I spent Labor Day weekend camping with friends at a PATC cabin outside
Shenandoah National Park in western Virginia. The cabin logbook had
many reports of black bear sightings on the roads and trails around the
area. I spent some time exploring the trails around the cabin, and was
able to photograph several types of bear sign. Once I figured out the
food preferences of the local bears, and their marking habits, it became
fairly easy to predict where to look for sign.
All apple trees showed climbing scars and broken branches. I never
found a classic "bear nest", but did find apple and black cherry trees
with broken limbs that had been bent back toward the center of the crown.
Cedars along the trail were usually swiped and showed diagonal claw marks.
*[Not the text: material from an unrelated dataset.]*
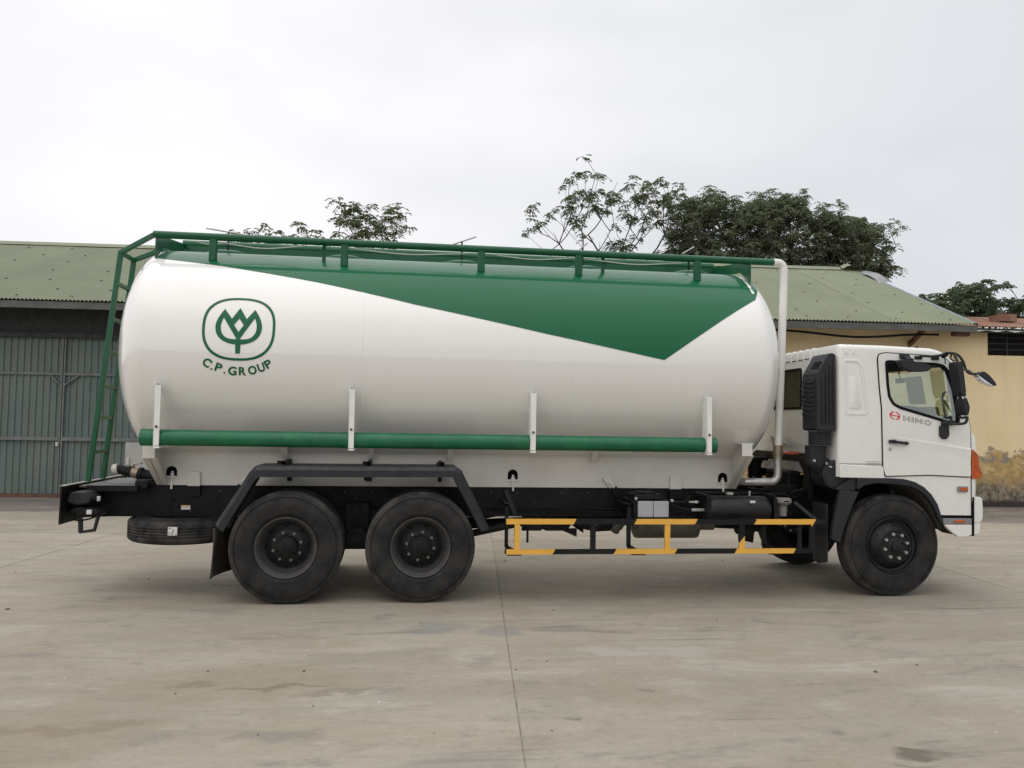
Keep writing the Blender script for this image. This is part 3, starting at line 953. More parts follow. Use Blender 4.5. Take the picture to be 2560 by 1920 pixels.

Bear scat consisted of black cherry seeds, or a smaller seed from a
fruit I was not able to identify.
Painted wooden sign posts on trails away from the cabins were massively
scarred with significant bite marks - I found cheek hair on several of
these posts. In one photo, I've placed sticks into the dot-dash pattern
caused by the bear's canine teeth (thanks, Sue Morse!)
Smaller diameter trees (3-5" diameter) with painted blazes usually
showed an old bite mark directly on the painted blaze. It took a while
to notice this pattern, but once I started looking for it, EVERY blazed
tree of a certain diameter had an old bite scar right on the blaze.
I examined many mature beech trees, and never found climb marks. I
found one old black cherry that had been climbed, and a mature maple
that showed clear climb marks all the way up the trunk.
Based on the sign I observed, I'll concentrate my future bear tracking
on fruit trees (apple and cherry), on easily-markable cedar, and on
human markings (sign posts and blazed saplings) along the trail.